Being smart with support schemes
To conclude, it's important to note that support schemes for renewables can significantly limit the business case for providing reserves with solar and other renewable sources. Many support schemes, particularly for solar, prioritize maximizing production without considering market and grid conditions. This approach does not support the flexibility that could be provided by solar.
Ideally, support schemes should not decrease market incentives, including day-ahead, intraday, power reserves, and imbalance markets. More effective schemes, such as financial Contracts for Difference (CfD) or capability-based CfD, should be preferred over traditional CfD or Feed-in Tariffs, as they better accommodate market dynamics and encourage flexibility.
If you have further questions on the ideas developed in this post, do not hesitate to contact me.
Thanks for reading,
Julien.
There are other services such as voltage regulation and black start, but broadly speaking, regulating up and down is the most common regulation support.
Check out my post on aFRR.
For the blocks 4 PM to 8 PM, this is probably impossible as generation close to 8 PM is generally minimal.
To be fair, I got this idea from Benjamin Genêt working at Elia,
Also referred to as Balancing Responsible Party.
Within the period, generally, a quarter-hour, as we are moving towards the end of the period, the certainty of the final imbalance price increases.
See the various posts of Jean-Paul Harreman on that matter.

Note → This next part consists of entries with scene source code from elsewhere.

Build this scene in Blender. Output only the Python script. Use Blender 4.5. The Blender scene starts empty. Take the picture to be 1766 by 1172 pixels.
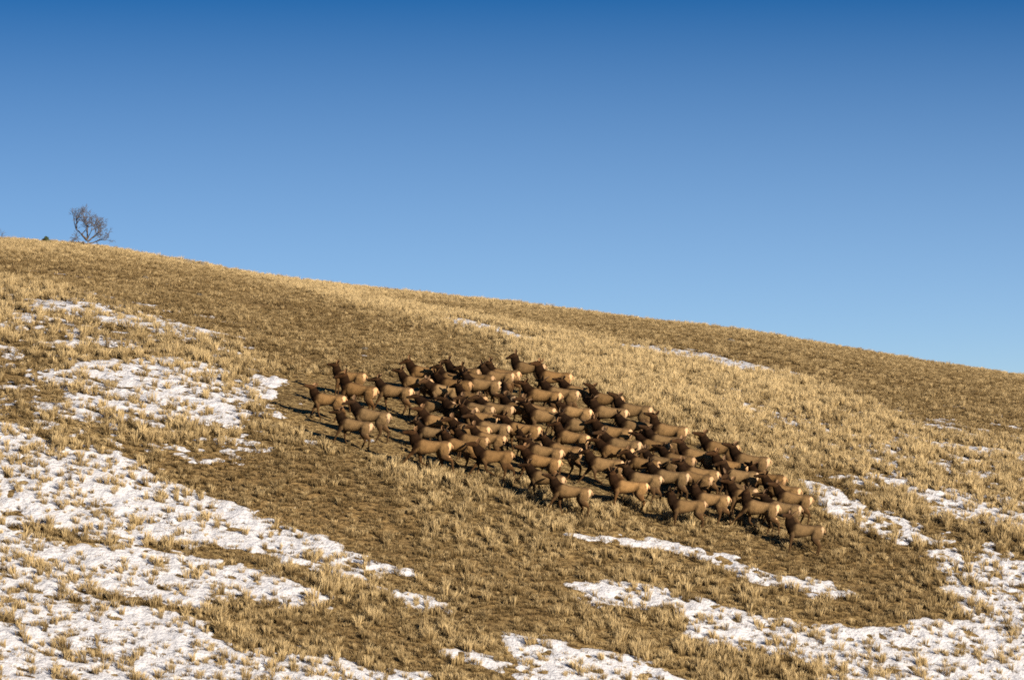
import bpy, bmesh, math, random
import numpy as np
from mathutils import Vector, Matrix, Euler

random.seed(7)
rng = np.random.default_rng(7)
sc = bpy.context.scene
col = sc.collection
R = math.radians

# ------------------------------------------------------------------ camera
W, H, F = 1766.0, 1172.0, 7273.0           # frame in photo pixels, focal length in the same unit
PITCH = R(4.0)
cam_d = bpy.data.cameras.new('camera'); cam = bpy.data.objects.new('camera', cam_d); col.objects.link(cam)
cam.location = (0, 0, 0); cam.rotation_euler = (R(90) + PITCH, 0, 0)
cam_d.sensor_width = 36.0; cam_d.lens = 36.0 * F / W
cam_d.clip_start = 0.5; cam_d.clip_end = 6000
sc.camera = cam

# ------------------------------------------------------------------ light
SUN_AZ, SUN_EL = 43.0, 15.5                # degrees from +X towards the camera, elevation
world = bpy.data.worlds.new('World'); sc.world = world; world.use_nodes = True
nt = world.node_tree; nt.nodes.clear()
sky = nt.nodes.new('ShaderNodeTexSky'); sky.sky_type = 'NISHITA'; sky.sun_disc = False
sky.sun_elevation = R(SUN_EL); sky.sun_rotation = R(90 + SUN_AZ)
sky.altitude = 1500; sky.air_density = 1.0; sky.dust_density = 0.3; sky.ozone_density = 3.0
tc = nt.nodes.new('ShaderNodeTexCoord'); sp = nt.nodes.new('ShaderNodeSeparateXYZ'); cb = nt.nodes.new('ShaderNodeCombineXYZ')
nt.links.new(tc.outputs['Generated'], sp.inputs[0])        # crisp mountain air: the pale band at the horizon is narrow
ma = nt.nodes.new('ShaderNodeMath'); ma.operation = 'MULTIPLY_ADD'; ma.inputs[1].default_value = 5.5; ma.inputs[2].default_value = -0.27
mm = nt.nodes.new('ShaderNodeMath'); mm.operation = 'MAXIMUM'; mm.inputs[1].default_value = 0.03
nt.links.new(sp.outputs[2], ma.inputs[0]); nt.links.new(ma.outputs[0], mm.inputs[0])
nt.links.new(sp.outputs[0], cb.inputs[0]); nt.links.new(sp.outputs[1], cb.inputs[1]); nt.links.new(mm.outputs[0], cb.inputs[2])
nrm = nt.nodes.new('ShaderNodeVectorMath'); nrm.operation = 'NORMALIZE'
nt.links.new(cb.outputs[0], nrm.inputs[0]); nt.links.new(nrm.outputs[0], sky.inputs['Vector'])
hsv = nt.nodes.new('ShaderNodeHueSaturation'); hsv.inputs['Saturation'].default_value = 1.28; hsv.inputs['Hue'].default_value = 0.503
nt.links.new(sky.outputs[0], hsv.inputs['Color'])
bg = nt.nodes.new('ShaderNodeBackground'); bg.inputs['Strength'].default_value = 0.066
hz = nt.nodes.new('ShaderNodeMapRange'); hz.interpolation_type = 'LINEAR'      # pale winter haze low in the air
hz.inputs['From Min'].default_value = 0.151; hz.inputs['From Max'].default_value = 0.03; hz.inputs['To Max'].default_value = 0.95
nt.links.new(sp.outputs[2], hz.inputs['Value'])
hm = nt.nodes.new('ShaderNodeMix'); hm.data_type = 'RGBA'; hm.inputs[7].default_value = (2.65, 3.75, 4.95, 1)
nt.links.new(hz.outputs[0], hm.inputs[0]); nt.links.new(hsv.outputs[0], hm.inputs[6]); nt.links.new(hm.outputs[2], bg.inputs['Color'])
wo = nt.nodes.new('ShaderNodeOutputWorld'); nt.links.new(bg.outputs[0], wo.inputs['Surface'])

sun_d = bpy.data.lights.new('sun', 'SUN'); sun = bpy.data.objects.new('sun', sun_d); col.objects.link(sun)
sun_d.energy = 5.0; sun_d.angle = R(0.5); sun_d.color = (1.0, 0.87, 0.71)
SUN_DIR = Vector((math.cos(R(SUN_AZ)) * math.cos(R(SUN_EL)), -math.sin(R(SUN_AZ)) * math.cos(R(SUN_EL)), math.sin(R(SUN_EL))))
sun.rotation_euler = SUN_DIR.to_track_quat('Z', 'Y').to_euler()
sun.location = SUN_DIR * 50

sc.view_settings.view_transform = 'Standard'; sc.view_settings.look = 'None'
sc.view_settings.exposure = 1.17; sc.view_settings.gamma = 1.0
sc.view_settings.use_curve_mapping = False
sc.render.engine = 'CYCLES'
sc.cycles.max_bounces = 5; sc.cycles.diffuse_bounces = 1; sc.cycles.glossy_bounces = 1
sc.cycles.transmission_bounces = 2; sc.cycles.transparent_max_bounces = 4
sc.cycles.use_denoising = False; sc.cycles.filter_width = 1.8

# ------------------------------------------------------------------ helpers
def hash2(ix, iy, seed):
    h = (ix.astype(np.int64) * 374761393 + iy.astype(np.int64) * 668265263 + seed * 974634777) & 0xffffffff
    h = ((h ^ (h >> 13)) * 1274126177) & 0xffffffff
    return ((h ^ (h >> 16)) & 0xffff) / 65535.0

def vnoise(x, y, seed=0):                   # smooth value noise, -1..1
    ix = np.floor(x); iy = np.floor(y); fx = x - ix; fy = y - iy
    fx = fx * fx * (3 - 2 * fx); fy = fy * fy * (3 - 2 * fy)
    a = hash2(ix, iy, seed); b = hash2(ix + 1, iy, seed); c = hash2(ix, iy + 1, seed); d = hash2(ix + 1, iy + 1, seed)
    return ((a * (1 - fx) + b * fx) * (1 - fy) + (c * (1 - fx) + d * fx) * fy) * 2 - 1

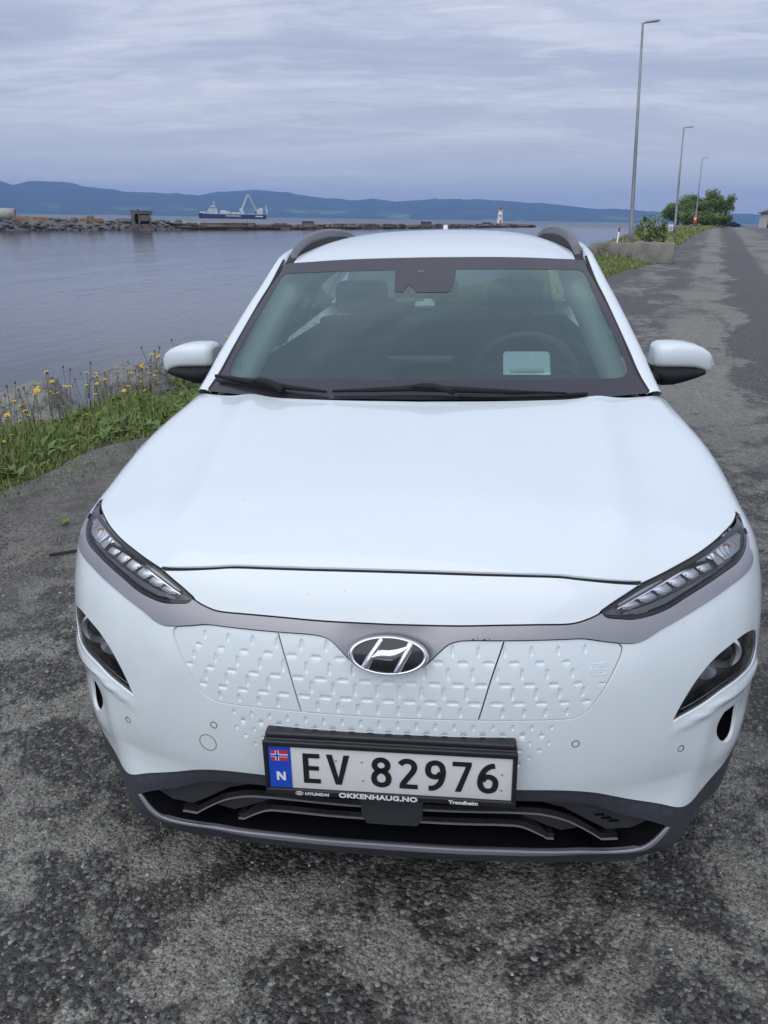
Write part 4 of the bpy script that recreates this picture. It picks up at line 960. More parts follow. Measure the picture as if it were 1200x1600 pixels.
def tedge(s): return itp(s,[-40,0,10,18,26,33,40,60,80,95,112,200,450],[4.1,4.05,3.9,2.7,2.6,1.9,1.9,1.5,1.1,.6,-.8,-5.,-14.])+.10*np.sin(np.asarray(s)*1.9)+.07*np.sin(np.asarray(s)*4.3+1)
def nodes(m): nt=m.node_tree; return nt,nt.nodes,nt.links,nt.nodes['Principled BSDF']
# ---- asphalt
def asphalt():
    m=bpy.data.materials.new('asphalt'); m.use_nodes=True; nt,N,L,b=nodes(m)
    tc=N.new('ShaderNodeTexCoord'); O_=tc.outputs['Object']; sep=N.new('ShaderNodeSeparateXYZ'); L.new(O_,sep.inputs[0])
    def nz(scale,detail,rough,mp=None,dist=0.):
        n=N.new('ShaderNodeTexNoise'); n.inputs['Scale'].default_value=scale; n.inputs['Detail'].default_value=detail; n.inputs['Roughness'].default_value=rough; n.inputs['Distortion'].default_value=dist
        if mp is not None:
            q=N.new('ShaderNodeMapping'); q.inputs['Scale'].default_value=mp; L.new(O_,q.inputs[0]); L.new(q.outputs[0],n.inputs[0])
        else: L.new(O_,n.inputs[0])
        return n.outputs['Fac']
    def M_(op,a,b_=None,c=None):
        n=N.new('ShaderNodeMath'); n.operation=op
        for i,v in enumerate((a,b_,c)):
            if v is None: continue
            if isinstance(v,(int,float)): n.inputs[i].default_value=v
            else: L.new(v,n.inputs[i])
        return n.outputs[0]
    def mr(v,a,b_,c=0.,d=1.,smooth=False):
        n=N.new('ShaderNodeMapRange'); n.interpolation_type='SMOOTHSTEP' if smooth else 'LINEAR'
        for i,x in enumerate((a,b_,c,d)): n.inputs[i+1].default_value=x
        L.new(v,n.inputs[0]); return n.outputs[0]
    def mixc(f,a,b_):
        n=N.new('ShaderNodeMixRGB')
        if isinstance(f,float): n.inputs[0].default_value=f
        else: L.new(f,n.inputs[0])
        for i,v in ((1,a),(2,b_)):
            if isinstance(v,tuple): n.inputs[i].default_value=(*v,1)
            else: L.new(v,n.inputs[i])
        return n.outputs[0]
    # aggregate
    wob=N.new('ShaderNodeTexNoise'); wob.inputs['Scale'].default_value=60; wob.inputs['Detail'].default_value=2; L.new(O_,wob.inputs[0])
    wv=N.new('ShaderNodeVectorMath'); wv.operation='MULTIPLY_ADD'; L.new(wob.outputs['Color'],wv.inputs[0]); wv.inputs[1].default_value=(.012,.012,.012); L.new(O_,wv.inputs[2])
    def vor(scale,feat='F1'):
        v=N.new('ShaderNodeTexVoronoi'); v.feature=feat; v.inputs['Scale'].default_value=scale; v.inputs['Randomness'].default_value=1; L.new(wv.outputs[0],v.inputs['Vector']); return v
    v1=vor(85); v2=vor(210); v3=vor(38)
    sp=N.new('ShaderNodeSeparateColor'); L.new(v1.outputs['Color'],sp.inputs[0])
    r=N.new('ShaderNodeValToRGB'); L.new(sp.outputs[0],r.inputs[0]); e=r.color_ramp; e.elements[0].position=0; e.elements[0].color=(.026,.024,.021,1); e.elements[1].position=1; e.elements[1].color=(.36,.37,.36,1)
    for p,c in ((.55,(.060,.057,.050,1)),(.80,(.145,.148,.128,1)),(.93,(.20,.203,.195,1)),(.972,(.22,.17,.12,1))): k=e.elements.new(p); k.color=c
    sp2=N.new('ShaderNodeSeparateColor'); L.new(v2.outputs['Color'],sp2.inputs[0])
    stone=M_('LESS_THAN',v1.outputs['Distance'],.62)
    fine=mr(sp2.outputs[1],0,1,.025,.085)
    finec=N.new('ShaderNodeCombineColor'); L.new(fine,finec.inputs[0]); L.new(fine,finec.inputs[1]); L.new(fine,finec.inputs[2])
    base=mixc(stone,finec.outputs[0],r.outputs[0])
    # light dried film in patches, stretched along the road further out
    pA=nz(2.9,10,.70,None,.5); pB=nz(1.,9,.66,(.42,.95,1),.7); pC=nz(7.,8,.75)
    far=mr(sep.outputs[0],3.,10.,0,1,True)
    pm=M_('ADD',M_('MULTIPLY',pA,M_('SUBTRACT',1.,M_('MULTIPLY',far,.75))),M_('MULTIPLY',pB,M_('MULTIPLY',far,.75)))
    pm=M_('ADD',M_('MULTIPLY',pm,.72),M_('MULTIPLY',pC,.28))
    # worn wheel tracks along the road
    tr=M_('ADD',sep.outputs[1],M_('MULTIPLY',M_('SUBTRACT',pB,.5),1.2))
    track=M_('MULTIPLY',mr(M_('ABSOLUTE',M_('SUBTRACT',tr,-1.05)),.15,.75,-.15,-.030,True),far)
    light=M_('MULTIPLY',mr(M_('ABSOLUTE',M_('SUBTRACT',tr,-.05)),.15,.8,.075,0.,True),far)
    light2=M_('MULTIPLY',mr(M_('ABSOLUTE',M_('SUBTRACT',tr,-2.6)),.3,1.4,.07,0.,True),far)
    pm=M_('ADD',pm,M_('ADD',track,M_('ADD',light,light2)))
    film=mr(M_('ADD',pm,M_('MULTIPLY',M_('SUBTRACT',far,1.),.006)),.465,.540,0,1,True)
    rag=nz(140,5,.78); film=M_('MULTIPLY',film,mr(rag,.38,.58,.0,1.))
    filmc=mixc(mr(nz(22,6,.7),.3,.7),(.22,.215,.185),(.50,.49,.43))
    c=mixc(M_('MULTIPLY',film,.86),base,filmc)
    # bits of brown dirt along the seaward side
    dn=nz(2.6,7,.65)
    dirt=mr(M_('ADD',sep.outputs[1],M_('MULTIPLY',M_('SUBTRACT',dn,.5),1.6)),2.2,3.3,0,1,True)
    dcol=mixc(mr(nz(30,7,.75),.35,.65),(.085,.078,.066),(.25,.235,.20))
    dcol=mixc(mr(nz(3.5,5,.6),.5,.62,0,.8),dcol,(.065,.061,.050))
    c=mixc(M_('MULTIPLY',dirt,M_('SUBTRACT',.95,M_('MULTIPLY',sp.outputs[1],.55))),c,dcol)
    # darker damp streak tone
    c=mixc(mr(nz(.55,6,.6),.48,.66,0,.32),c,(.046,.044,.040))
    L.new(c,b.inputs['Base Color']); b.inputs['Roughness'].default_value=.72; b.inputs['Specular IOR Level'].default_value=.35
    L.new(mr(film,0,1,.55,.85),b.inputs['Roughness'])
    hgt_=M_('ADD',M_('MULTIPLY',M_('SUBTRACT',1.,M_('MULTIPLY',v1.outputs['Distance'],1.)),.55),M_('ADD',M_('MULTIPLY',M_('SUBTRACT',1.,v2.outputs['Distance']),.22),M_('MULTIPLY',nz(14,6,.7),1.7)))
    hgt_=M_('ADD',hgt_,M_('MULTIPLY',M_('SUBTRACT',1.,v3.outputs['Distance']),.4))
    bp=N.new('ShaderNodeBump'); bp.inputs['Strength'].default_value=1.; bp.inputs['Distance'].default_value=.013; L.new(hgt_,bp.inputs['Height']); L.new(bp.outputs[0],b.inputs['Normal'])
    return m
ss=np.concatenate([np.arange(-14,-1,1.),np.arange(-1,12,.25),np.arange(12,40,1.),np.arange(40,130,4.),np.arange(130,451,20.)])
def sheet(name,f0,f1,nt_,m,pw=1.,bumpz=0.):
    g=G(); rows=[]
    for s in ss:
        a=float(f0(s));b_=float(f1(s)); r=[]
        for q in np.linspace(0,1,nt_):
            q=1-(1-q)**pw; t=a+(b_-a)*q; z=float(hgt(s,t))+bumpz*(mn.noise(Vector((s*1.3,t*1.3,2.)))+.5*mn.noise(Vector((s*4,t*4,5.)))); r.append((s,t,z))
        rows.append(r)
    g.grid(rows); o=g.obj(name,m,None,True,kind='structure'); return loc(o)
road=sheet('road',lambda s:-90.,tedge,90,asphalt(),3.,.006)
def soil():
    m=mat('verge_soil',(.07,.065,.045),.9,noise=(6,.5,7),bump=(25,.03)); return m
verge=sheet('verge',tedge,lambda s:11.,60,soil(),1.,.02)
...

Thanks @Julien - have you already looked at:
1) how the MW procured for aFRR compare with the MWh traded on the wholesale market, to see what % of the capacity would sufficie/be required to saturate the aFRR market?
2) whether renewable suppliers would always be able to meet the contractual guarantees for aFRR, given the uncertainty over their output?
Would love to hear your thoughts!
Elian
The iron-air batteries from Form Energy should be coming out of the plant being built in Virginia, next year. Their target was a capex of $20/kWh, and the reaction runs for 120 hours, meaning the capex is $1700/kW of power output. They'll struggle to find large markets, at first, but as solar gets cheaper and overbuilt, iron-air may sell well.
But the big deal is to change every hydro dam that isn't already built to have far more capacity than it has yearly water, to be able to save up water at least half the time. That's a lot of storage.